Je crois que c’est un peu normal, compte tenu de ce qu’on leur fait croire, dans
les médias. J’entendis toutes sortes de moqueries, « terroriste », « Osama ben
Laden est là », « les musulmans sont sales », certains croyaient que j’étais tout
simplement fêlé. Et nombreux sont ceux qui refusèrent de croire que j’étais bel et
bien allemand.
Mais maintenant, dix mois plus tard, la situation change petit à petit. J’ai
beaucoup éduqué mes camarades de classe sur l’islam et j’ai réussi à obtenir la
permission d’aller prier dans une petite salle, même si je suis le seul à y aller.
Mes camarades de classe, plutôt que de se moquer, comme au début, me
posent maintenant des questions très sérieuses sur l’islam et ils se rendent compte
que cette religion est vraiment différente des autres.
Ils voient que nous, musulmans, avons de bonnes manières et savons traiter les
autres avec respect. Ils voient également que nous ne succombons pas à la
pression sociale; nous sommes fidèles à nous-mêmes et ne ressentons pas le besoin
de faire partie d’un groupe comme la plupart des gens.

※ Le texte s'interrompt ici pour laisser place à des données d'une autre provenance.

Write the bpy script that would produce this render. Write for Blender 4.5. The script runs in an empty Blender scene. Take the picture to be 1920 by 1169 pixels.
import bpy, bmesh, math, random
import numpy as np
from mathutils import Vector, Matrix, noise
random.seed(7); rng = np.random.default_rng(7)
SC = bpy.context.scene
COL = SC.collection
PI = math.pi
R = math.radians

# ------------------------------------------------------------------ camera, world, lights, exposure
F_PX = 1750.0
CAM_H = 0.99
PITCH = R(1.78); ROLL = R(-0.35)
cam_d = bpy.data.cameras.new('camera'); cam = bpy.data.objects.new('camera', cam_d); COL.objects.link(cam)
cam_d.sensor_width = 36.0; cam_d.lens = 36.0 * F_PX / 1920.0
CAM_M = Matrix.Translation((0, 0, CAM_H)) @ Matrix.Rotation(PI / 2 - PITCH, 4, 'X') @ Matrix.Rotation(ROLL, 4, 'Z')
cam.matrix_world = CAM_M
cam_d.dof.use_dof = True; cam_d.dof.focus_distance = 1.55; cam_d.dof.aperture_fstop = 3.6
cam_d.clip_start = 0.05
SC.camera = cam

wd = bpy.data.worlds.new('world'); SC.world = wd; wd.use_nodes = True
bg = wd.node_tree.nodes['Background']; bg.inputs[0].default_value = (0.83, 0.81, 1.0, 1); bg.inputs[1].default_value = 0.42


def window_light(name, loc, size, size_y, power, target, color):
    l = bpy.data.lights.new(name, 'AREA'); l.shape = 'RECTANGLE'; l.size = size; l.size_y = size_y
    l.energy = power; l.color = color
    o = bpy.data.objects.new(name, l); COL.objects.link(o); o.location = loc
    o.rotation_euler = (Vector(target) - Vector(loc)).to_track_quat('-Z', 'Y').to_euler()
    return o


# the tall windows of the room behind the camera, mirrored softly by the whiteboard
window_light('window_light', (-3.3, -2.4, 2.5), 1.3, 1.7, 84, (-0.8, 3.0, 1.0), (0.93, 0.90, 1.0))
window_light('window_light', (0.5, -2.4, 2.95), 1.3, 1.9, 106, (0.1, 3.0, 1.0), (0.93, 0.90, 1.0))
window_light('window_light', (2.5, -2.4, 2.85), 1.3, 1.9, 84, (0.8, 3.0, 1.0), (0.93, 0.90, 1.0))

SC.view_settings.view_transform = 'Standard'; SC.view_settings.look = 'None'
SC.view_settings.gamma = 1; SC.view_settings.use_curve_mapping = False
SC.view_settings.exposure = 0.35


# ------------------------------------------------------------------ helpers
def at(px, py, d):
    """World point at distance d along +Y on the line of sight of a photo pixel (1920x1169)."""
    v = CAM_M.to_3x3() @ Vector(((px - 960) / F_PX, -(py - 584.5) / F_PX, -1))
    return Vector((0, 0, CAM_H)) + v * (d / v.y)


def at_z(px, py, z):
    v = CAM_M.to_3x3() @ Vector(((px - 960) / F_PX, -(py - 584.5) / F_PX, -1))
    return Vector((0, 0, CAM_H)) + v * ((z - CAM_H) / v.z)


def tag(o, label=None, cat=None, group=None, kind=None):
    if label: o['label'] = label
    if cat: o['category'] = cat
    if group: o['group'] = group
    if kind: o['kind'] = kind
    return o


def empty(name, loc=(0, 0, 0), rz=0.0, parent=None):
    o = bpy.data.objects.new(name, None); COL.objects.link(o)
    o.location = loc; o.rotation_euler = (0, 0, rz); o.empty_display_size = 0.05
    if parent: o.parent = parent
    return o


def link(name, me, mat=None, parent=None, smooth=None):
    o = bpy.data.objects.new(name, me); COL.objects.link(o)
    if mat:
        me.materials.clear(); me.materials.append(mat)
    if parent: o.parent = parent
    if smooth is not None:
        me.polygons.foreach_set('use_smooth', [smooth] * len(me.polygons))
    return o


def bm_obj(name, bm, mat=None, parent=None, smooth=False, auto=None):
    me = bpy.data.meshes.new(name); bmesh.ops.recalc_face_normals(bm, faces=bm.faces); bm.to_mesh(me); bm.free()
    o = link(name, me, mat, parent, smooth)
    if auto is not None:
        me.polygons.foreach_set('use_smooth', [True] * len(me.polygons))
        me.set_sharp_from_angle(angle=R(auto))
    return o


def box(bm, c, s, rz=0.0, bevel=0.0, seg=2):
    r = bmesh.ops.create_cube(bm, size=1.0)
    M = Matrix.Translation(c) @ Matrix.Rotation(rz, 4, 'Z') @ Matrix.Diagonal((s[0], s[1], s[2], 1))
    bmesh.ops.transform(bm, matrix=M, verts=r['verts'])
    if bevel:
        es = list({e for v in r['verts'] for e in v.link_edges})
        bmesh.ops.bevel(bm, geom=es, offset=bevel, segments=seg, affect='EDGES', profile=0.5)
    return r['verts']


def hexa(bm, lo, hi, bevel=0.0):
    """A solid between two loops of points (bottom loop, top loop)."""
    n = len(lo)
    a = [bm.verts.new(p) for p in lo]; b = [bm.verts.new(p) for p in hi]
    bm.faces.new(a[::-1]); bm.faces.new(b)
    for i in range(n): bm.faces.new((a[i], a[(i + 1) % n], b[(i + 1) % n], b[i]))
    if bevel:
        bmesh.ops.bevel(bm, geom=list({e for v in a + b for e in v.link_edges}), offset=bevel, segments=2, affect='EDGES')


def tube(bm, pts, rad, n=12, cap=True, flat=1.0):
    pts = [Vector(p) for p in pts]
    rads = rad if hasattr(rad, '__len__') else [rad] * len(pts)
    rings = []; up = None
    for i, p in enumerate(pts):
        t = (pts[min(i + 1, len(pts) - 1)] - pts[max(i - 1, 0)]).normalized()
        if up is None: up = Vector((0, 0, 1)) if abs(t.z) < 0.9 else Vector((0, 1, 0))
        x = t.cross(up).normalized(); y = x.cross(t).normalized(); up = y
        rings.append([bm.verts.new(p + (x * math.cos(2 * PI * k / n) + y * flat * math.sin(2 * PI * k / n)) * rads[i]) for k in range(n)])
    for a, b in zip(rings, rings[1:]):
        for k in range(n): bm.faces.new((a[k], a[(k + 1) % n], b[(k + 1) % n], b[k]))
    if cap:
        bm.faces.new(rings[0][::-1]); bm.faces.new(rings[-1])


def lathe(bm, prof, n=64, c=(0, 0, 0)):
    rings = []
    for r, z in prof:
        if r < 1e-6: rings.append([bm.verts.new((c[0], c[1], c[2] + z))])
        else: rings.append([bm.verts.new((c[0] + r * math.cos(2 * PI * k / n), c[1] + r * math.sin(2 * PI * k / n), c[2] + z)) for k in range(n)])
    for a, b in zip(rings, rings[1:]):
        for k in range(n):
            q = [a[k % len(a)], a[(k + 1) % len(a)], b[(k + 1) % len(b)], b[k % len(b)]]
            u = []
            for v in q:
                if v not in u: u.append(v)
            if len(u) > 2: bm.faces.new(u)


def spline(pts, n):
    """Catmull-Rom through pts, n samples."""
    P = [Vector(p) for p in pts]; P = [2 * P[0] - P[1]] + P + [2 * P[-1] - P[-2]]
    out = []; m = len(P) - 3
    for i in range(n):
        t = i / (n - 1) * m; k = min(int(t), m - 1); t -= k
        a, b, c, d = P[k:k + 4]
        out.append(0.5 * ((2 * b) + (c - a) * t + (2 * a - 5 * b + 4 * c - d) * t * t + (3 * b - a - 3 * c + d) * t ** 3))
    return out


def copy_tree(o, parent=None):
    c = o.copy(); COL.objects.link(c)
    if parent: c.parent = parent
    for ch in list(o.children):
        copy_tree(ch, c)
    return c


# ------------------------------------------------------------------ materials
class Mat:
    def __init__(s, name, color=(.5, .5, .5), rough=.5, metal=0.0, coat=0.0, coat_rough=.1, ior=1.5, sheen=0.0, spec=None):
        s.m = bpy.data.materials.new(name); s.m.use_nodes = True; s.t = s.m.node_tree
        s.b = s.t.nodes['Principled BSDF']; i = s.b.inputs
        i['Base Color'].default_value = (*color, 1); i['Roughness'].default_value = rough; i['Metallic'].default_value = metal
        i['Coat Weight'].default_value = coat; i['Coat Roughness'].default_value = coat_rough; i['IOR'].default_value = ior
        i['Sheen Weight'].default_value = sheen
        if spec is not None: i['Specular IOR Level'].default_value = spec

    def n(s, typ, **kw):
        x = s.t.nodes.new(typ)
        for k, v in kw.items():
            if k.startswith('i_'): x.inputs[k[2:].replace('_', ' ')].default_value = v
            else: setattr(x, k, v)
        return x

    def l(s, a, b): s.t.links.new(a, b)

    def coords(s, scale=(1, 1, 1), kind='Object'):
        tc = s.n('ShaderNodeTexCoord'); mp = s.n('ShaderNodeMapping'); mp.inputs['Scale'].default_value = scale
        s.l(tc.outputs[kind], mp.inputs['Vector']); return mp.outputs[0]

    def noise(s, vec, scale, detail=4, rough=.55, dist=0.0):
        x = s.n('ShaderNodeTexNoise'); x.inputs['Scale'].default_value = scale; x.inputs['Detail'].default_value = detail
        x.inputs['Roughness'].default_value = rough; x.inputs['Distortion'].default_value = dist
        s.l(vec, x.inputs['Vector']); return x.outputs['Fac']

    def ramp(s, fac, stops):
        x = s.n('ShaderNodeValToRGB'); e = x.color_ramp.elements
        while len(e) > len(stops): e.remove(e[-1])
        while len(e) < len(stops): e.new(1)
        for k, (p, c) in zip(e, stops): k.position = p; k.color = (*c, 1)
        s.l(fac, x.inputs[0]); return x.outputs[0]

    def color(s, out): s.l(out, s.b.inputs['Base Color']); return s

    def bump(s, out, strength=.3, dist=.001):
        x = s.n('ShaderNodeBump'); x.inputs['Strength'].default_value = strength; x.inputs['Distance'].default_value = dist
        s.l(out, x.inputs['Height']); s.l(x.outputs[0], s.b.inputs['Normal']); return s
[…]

À mon école, tous les jeunes tentent de devenir membre de l’un des trois
principaux groupes. Sauf moi! Je suis capable d’être ami avec tous et je ne
ressens pas le besoin de porter des vêtements dernier cri ou de style particulier
pour me sentir « cool ». Alors ils n’hésitent pas à nous inviter, mes amis
musulmans et moi, à leurs barbecues. Ils me respectent en tant que musulman et
vont même jusqu’à acheter de la viande halal, pour nous. Ici, à Potsdam, les gens
sont beaucoup plus ouverts envers l’islam.